Work to do
Starting at the first line of the listing below, repeat each line up to and including the one containing "FPX = 1009.0". Leave out pictures.

Supplied information

########################################

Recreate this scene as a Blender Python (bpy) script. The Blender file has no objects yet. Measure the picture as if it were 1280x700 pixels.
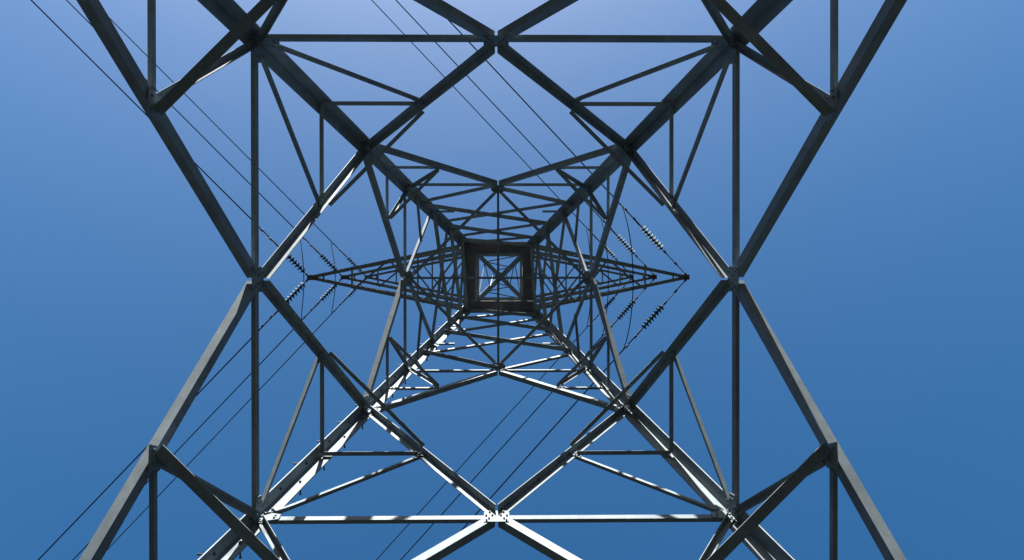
import bpy, bmesh, math, random
from mathutils import Vector, Matrix

random.seed(7)
V = Vector
scene = bpy.context.scene
COL = scene.collection

# ------------------------------------------------------------------ camera
# x = right in the photograph, y = down in the photograph, z = height.
# Heights below are measured from the lens, which is EYE above the ground.
EYE = 1.5
FPX = 1009.0


def rot(rx, ry, rz):
    cx, sx, cy, sy, cz, sz = (math.cos(rx), math.sin(rx), math.cos(ry), math.sin(ry), math.cos(rz), math.sin(rz))
    return (Matrix(((1, 0, 0), (0, cx, -sx), (0, sx, cx))) @ Matrix(((cy, 0, sy), (0, 1, 0), (-sy, 0, cy)))
            @ Matrix(((cz, -sz, 0), (sz, cz, 0), (0, 0, 1))))


R = rot(0.00513, -0.01363, -0.00089)
cam_data = bpy.data.cameras.new('camera')
cam = bpy.data.objects.new('camera', cam_data)
COL.objects.link(cam)
m = Matrix((R[0], -R[1], -R[2])).transposed().to_4x4()
m.translation = (0.04945, -0.03486, EYE)
cam.matrix_world = m
cam_data.sensor_width = 36
cam_data.lens = 36 * FPX / 1280
cam_data.clip_start = 0.05
cam_data.clip_end = 5000
scene.camera = cam

# ------------------------------------------------------------------ light
SUN_EL = math.radians(42)
SUN_AZ = math.radians(-5.2)          # from straight 'up' in the photograph, + to the right
sun_dir = V((math.sin(SUN_AZ) * math.cos(SUN_EL), -math.cos(SUN_AZ) * math.cos(SUN_EL), math.sin(SUN_EL)))
world = bpy.data.worlds.new('World')
scene.world = world
world.use_nodes = True
nt = world.node_tree
nt.nodes.clear()
sky = nt.nodes.new('ShaderNodeTexSky')
sky.sky_type = 'NISHITA'
sky.sun_disc = False
sky.sun_elevation = SUN_EL
sky.sun_rotation = math.pi - SUN_AZ
sky.altitude = 200
sky.air_density = 1.0
sky.dust_density = 2.2
sky.ozone_density = 5.0
bg = nt.nodes.new('ShaderNodeBackground')
bg.inputs['Strength'].default_value = 0.05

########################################

Reply
Recreate this scene as a Blender Python (bpy) script. The Blender file has no objects yet. Measure the picture as if it were 1280x700 pixels.
import bpy, bmesh, math, random
from mathutils import Vector, Matrix

random.seed(7)
V = Vector
scene = bpy.context.scene
COL = scene.collection

# ------------------------------------------------------------------ camera
# x = right in the photograph, y = down in the photograph, z = height.
# Heights below are measured from the lens, which is EYE above the ground.
EYE = 1.5
FPX = 1009.0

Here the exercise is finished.